Task to carry out:
All the data must come back unchanged, except that pictures are left out.

Task data:
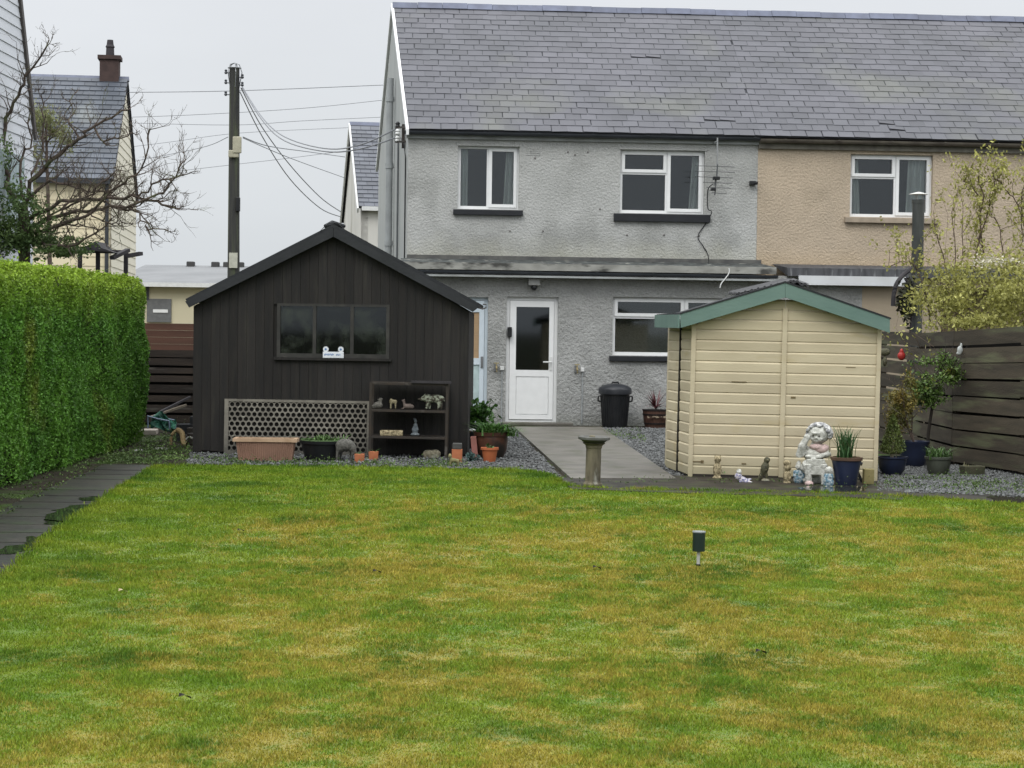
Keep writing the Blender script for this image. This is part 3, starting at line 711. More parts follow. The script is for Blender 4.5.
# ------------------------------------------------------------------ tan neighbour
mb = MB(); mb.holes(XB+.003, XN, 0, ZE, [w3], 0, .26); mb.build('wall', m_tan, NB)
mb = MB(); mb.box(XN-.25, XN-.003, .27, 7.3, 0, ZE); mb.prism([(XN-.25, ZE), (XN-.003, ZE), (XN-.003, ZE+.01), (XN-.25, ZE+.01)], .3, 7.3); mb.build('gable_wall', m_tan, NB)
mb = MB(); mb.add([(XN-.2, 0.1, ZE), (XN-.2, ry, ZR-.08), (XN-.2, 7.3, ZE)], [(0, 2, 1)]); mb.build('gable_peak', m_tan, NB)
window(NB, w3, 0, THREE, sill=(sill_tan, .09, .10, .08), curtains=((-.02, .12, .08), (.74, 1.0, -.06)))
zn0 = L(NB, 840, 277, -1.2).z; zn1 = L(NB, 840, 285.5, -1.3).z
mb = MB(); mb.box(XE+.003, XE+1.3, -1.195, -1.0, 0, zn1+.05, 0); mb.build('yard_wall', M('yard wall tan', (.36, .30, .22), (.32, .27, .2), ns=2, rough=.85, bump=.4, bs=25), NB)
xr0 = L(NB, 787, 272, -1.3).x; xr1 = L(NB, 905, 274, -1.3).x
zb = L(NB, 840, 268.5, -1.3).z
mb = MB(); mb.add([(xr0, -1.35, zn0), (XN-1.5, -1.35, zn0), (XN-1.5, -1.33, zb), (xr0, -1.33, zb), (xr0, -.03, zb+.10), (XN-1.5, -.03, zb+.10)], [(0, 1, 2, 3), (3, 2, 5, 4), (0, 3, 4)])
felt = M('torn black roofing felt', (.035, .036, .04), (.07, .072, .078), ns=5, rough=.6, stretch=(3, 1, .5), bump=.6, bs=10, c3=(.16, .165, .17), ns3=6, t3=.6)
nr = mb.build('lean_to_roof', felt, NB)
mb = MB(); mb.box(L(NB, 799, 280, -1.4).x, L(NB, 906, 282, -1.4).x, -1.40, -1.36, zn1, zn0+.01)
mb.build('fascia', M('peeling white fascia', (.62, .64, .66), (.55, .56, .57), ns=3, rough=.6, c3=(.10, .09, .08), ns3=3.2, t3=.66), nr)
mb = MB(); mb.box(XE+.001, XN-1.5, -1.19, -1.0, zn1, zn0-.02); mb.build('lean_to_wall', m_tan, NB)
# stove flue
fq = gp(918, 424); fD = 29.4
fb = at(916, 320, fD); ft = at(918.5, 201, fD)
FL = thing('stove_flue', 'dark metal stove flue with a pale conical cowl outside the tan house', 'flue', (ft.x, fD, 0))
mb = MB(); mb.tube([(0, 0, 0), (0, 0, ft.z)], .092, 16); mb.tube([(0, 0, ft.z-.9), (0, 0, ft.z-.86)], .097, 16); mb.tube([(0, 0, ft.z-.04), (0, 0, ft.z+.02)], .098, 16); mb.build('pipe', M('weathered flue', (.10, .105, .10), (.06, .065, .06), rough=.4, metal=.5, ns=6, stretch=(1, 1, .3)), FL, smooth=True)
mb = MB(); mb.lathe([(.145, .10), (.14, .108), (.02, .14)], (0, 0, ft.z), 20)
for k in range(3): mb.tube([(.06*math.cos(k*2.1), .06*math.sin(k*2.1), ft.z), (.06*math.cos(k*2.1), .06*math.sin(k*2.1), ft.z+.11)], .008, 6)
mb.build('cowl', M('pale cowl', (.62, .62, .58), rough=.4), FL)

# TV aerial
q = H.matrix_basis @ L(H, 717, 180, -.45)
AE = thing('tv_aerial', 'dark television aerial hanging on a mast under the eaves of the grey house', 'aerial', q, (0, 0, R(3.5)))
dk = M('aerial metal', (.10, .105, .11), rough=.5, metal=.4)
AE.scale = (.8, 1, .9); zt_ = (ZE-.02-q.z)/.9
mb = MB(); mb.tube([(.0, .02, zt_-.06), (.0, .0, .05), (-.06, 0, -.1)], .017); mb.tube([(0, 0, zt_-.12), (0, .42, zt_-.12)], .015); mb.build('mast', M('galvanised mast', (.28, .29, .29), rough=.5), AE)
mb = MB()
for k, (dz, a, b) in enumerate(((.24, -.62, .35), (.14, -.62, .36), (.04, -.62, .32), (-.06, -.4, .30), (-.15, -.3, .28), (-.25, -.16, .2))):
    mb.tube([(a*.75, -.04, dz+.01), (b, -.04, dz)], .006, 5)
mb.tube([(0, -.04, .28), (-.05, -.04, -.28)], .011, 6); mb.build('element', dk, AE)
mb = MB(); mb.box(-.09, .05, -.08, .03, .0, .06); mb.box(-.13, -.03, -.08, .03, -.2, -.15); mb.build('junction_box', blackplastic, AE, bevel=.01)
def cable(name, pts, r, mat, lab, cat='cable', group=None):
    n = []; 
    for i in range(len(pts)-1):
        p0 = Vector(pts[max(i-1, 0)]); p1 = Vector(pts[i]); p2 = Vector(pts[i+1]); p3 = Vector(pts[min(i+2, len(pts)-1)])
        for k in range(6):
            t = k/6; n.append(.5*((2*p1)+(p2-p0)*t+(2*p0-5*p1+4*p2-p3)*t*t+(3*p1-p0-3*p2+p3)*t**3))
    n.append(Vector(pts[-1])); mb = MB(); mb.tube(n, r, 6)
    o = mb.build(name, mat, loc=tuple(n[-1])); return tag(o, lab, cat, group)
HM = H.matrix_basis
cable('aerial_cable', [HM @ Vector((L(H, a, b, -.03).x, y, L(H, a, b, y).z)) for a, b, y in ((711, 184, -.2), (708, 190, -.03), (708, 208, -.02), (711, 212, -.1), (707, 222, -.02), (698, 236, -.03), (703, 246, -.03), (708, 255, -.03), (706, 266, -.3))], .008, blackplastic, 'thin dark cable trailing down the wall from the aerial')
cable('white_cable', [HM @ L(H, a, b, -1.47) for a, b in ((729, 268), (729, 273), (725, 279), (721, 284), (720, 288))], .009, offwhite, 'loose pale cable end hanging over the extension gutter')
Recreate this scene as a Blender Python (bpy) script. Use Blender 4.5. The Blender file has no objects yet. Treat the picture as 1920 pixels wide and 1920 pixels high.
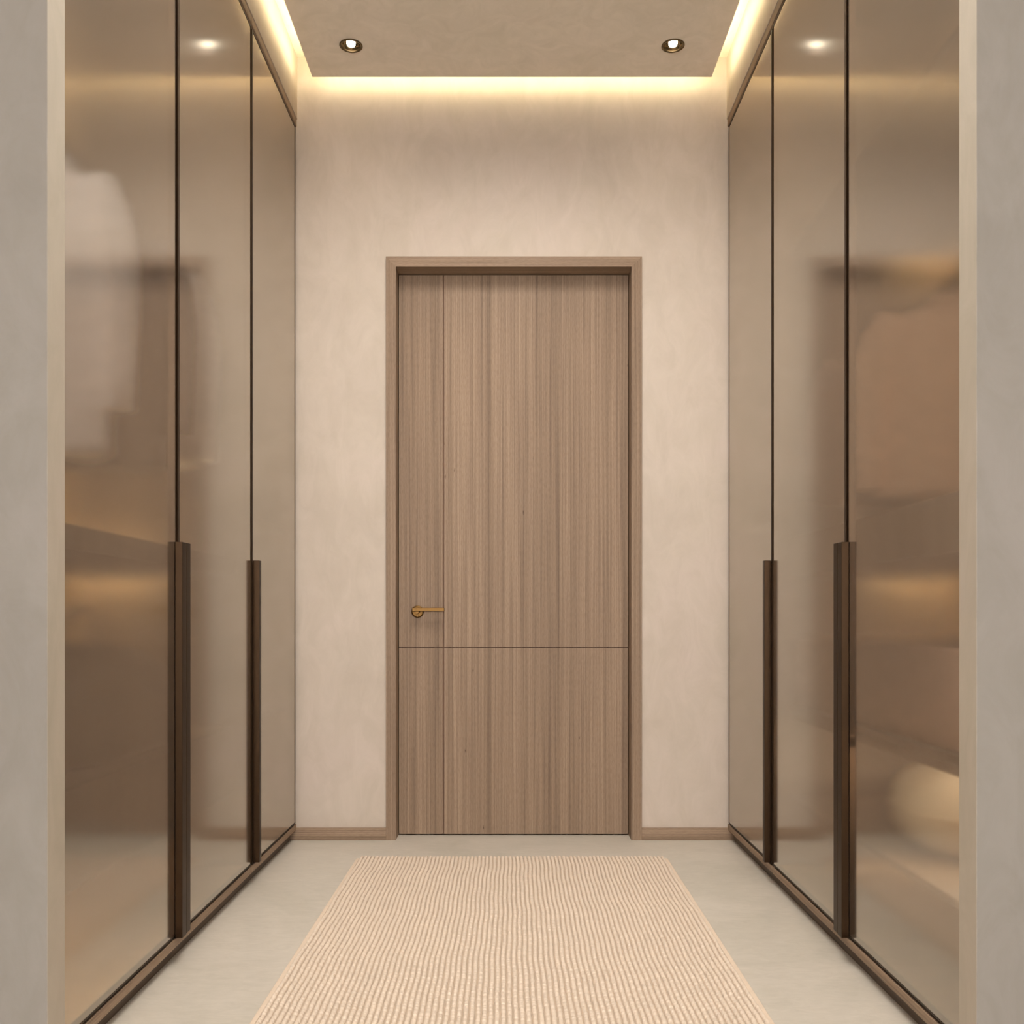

Solved exercise:
Keep writing the Blender script for this image. This is part 3, starting at line 711. More parts follow. The script is for Blender 4.5.
# ------------------------------------------------------------------ tan neighbour
mb = MB(); mb.holes(XB+.003, XN, 0, ZE, [w3], 0, .26); mb.build('wall', m_tan, NB)
mb = MB(); mb.box(XN-.25, XN-.003, .27, 7.3, 0, ZE); mb.prism([(XN-.25, ZE), (XN-.003, ZE), (XN-.003, ZE+.01), (XN-.25, ZE+.01)], .3, 7.3); mb.build('gable_wall', m_tan, NB)
mb = MB(); mb.add([(XN-.2, 0.1, ZE), (XN-.2, ry, ZR-.08), (XN-.2, 7.3, ZE)], [(0, 2, 1)]); mb.build('gable_peak', m_tan, NB)
window(NB, w3, 0, THREE, sill=(sill_tan, .09, .10, .08), curtains=((-.02, .12, .08), (.74, 1.0, -.06)))
zn0 = L(NB, 840, 277, -1.2).z; zn1 = L(NB, 840, 285.5, -1.3).z
mb = MB(); mb.box(XE+.003, XE+1.3, -1.195, -1.0, 0, zn1+.05, 0); mb.build('yard_wall', M('yard wall tan', (.36, .30, .22), (.32, .27, .2), ns=2, rough=.85, bump=.4, bs=25), NB)
xr0 = L(NB, 787, 272, -1.3).x; xr1 = L(NB, 905, 274, -1.3).x
zb = L(NB, 840, 268.5, -1.3).z
mb = MB(); mb.add([(xr0, -1.35, zn0), (XN-1.5, -1.35, zn0), (XN-1.5, -1.33, zb), (xr0, -1.33, zb), (xr0, -.03, zb+.10), (XN-1.5, -.03, zb+.10)], [(0, 1, 2, 3), (3, 2, 5, 4), (0, 3, 4)])
felt = M('torn black roofing felt', (.035, .036, .04), (.07, .072, .078), ns=5, rough=.6, stretch=(3, 1, .5), bump=.6, bs=10, c3=(.16, .165, .17), ns3=6, t3=.6)
nr = mb.build('lean_to_roof', felt, NB)
mb = MB(); mb.box(L(NB, 799, 280, -1.4).x, L(NB, 906, 282, -1.4).x, -1.40, -1.36, zn1, zn0+.01)
mb.build('fascia', M('peeling white fascia', (.62, .64, .66), (.55, .56, .57), ns=3, rough=.6, c3=(.10, .09, .08), ns3=3.2, t3=.66), nr)
mb = MB(); mb.box(XE+.001, XN-1.5, -1.19, -1.0, zn1, zn0-.02); mb.build('lean_to_wall', m_tan, NB)
# stove flue
fq = gp(918, 424); fD = 29.4
fb = at(916, 320, fD); ft = at(918.5, 201, fD)
FL = thing('stove_flue', 'dark metal stove flue with a pale conical cowl outside the tan house', 'flue', (ft.x, fD, 0))
mb = MB(); mb.tube([(0, 0, 0), (0, 0, ft.z)], .092, 16); mb.tube([(0, 0, ft.z-.9), (0, 0, ft.z-.86)], .097, 16); mb.tube([(0, 0, ft.z-.04), (0, 0, ft.z+.02)], .098, 16); mb.build('pipe', M('weathered flue', (.10, .105, .10), (.06, .065, .06), rough=.4, metal=.5, ns=6, stretch=(1, 1, .3)), FL, smooth=True)
mb = MB(); mb.lathe([(.145, .10), (.14, .108), (.02, .14)], (0, 0, ft.z), 20)
for k in range(3): mb.tube([(.06*math.cos(k*2.1), .06*math.sin(k*2.1), ft.z), (.06*math.cos(k*2.1), .06*math.sin(k*2.1), ft.z+.11)], .008, 6)
mb.build('cowl', M('pale cowl', (.62, .62, .58), rough=.4), FL)

# TV aerial
q = H.matrix_basis @ L(H, 717, 180, -.45)
AE = thing('tv_aerial', 'dark television aerial hanging on a mast under the eaves of the grey house', 'aerial', q, (0, 0, R(3.5)))
dk = M('aerial metal', (.10, .105, .11), rough=.5, metal=.4)
AE.scale = (.8, 1, .9); zt_ = (ZE-.02-q.z)/.9
mb = MB(); mb.tube([(.0, .02, zt_-.06), (.0, .0, .05), (-.06, 0, -.1)], .017); mb.tube([(0, 0, zt_-.12), (0, .42, zt_-.12)], .015); mb.build('mast', M('galvanised mast', (.28, .29, .29), rough=.5), AE)
mb = MB()
for k, (dz, a, b) in enumerate(((.24, -.62, .35), (.14, -.62, .36), (.04, -.62, .32), (-.06, -.4, .30), (-.15, -.3, .28), (-.25, -.16, .2))):
    mb.tube([(a*.75, -.04, dz+.01), (b, -.04, dz)], .006, 5)
mb.tube([(0, -.04, .28), (-.05, -.04, -.28)], .011, 6); mb.build('element', dk, AE)
mb = MB(); mb.box(-.09, .05, -.08, .03, .0, .06); mb.box(-.13, -.03, -.08, .03, -.2, -.15); mb.build('junction_box', blackplastic, AE, bevel=.01)
def cable(name, pts, r, mat, lab, cat='cable', group=None):
    n = []; 
    for i in range(len(pts)-1):
        p0 = Vector(pts[max(i-1, 0)]); p1 = Vector(pts[i]); p2 = Vector(pts[i+1]); p3 = Vector(pts[min(i+2, len(pts)-1)])
        for k in range(6):
            t = k/6; n.append(.5*((2*p1)+(p2-p0)*t+(2*p0-5*p1+4*p2-p3)*t*t+(3*p1-p0-3*p2+p3)*t**3))
    n.append(Vector(pts[-1])); mb = MB(); mb.tube(n, r, 6)
    o = mb.build(name, mat, loc=tuple(n[-1])); return tag(o, lab, cat, group)
HM = H.matrix_basis
cable('aerial_cable', [HM @ Vector((L(H, a, b, -.03).x, y, L(H, a, b, y).z)) for a, b, y in ((711, 184, -.2), (708, 190, -.03), (708, 208, -.02), (711, 212, -.1), (707, 222, -.02), (698, 236, -.03), (703, 246, -.03), (708, 255, -.03), (706, 266, -.3))], .008, blackplastic, 'thin dark cable trailing down the wall from the aerial')
cable('white_cable', [HM @ L(H, a, b, -1.47) for a, b in ((729, 268), (729, 273), (725, 279), (721, 284), (720, 288))], .009, offwhite, 'loose pale cable end hanging over the extension gutter')
Recreate this scene as a Blender Python (bpy) script. Use Blender 4.5. The Blender file has no objects yet. Treat the picture as 1920 pixels wide and 1920 pixels high.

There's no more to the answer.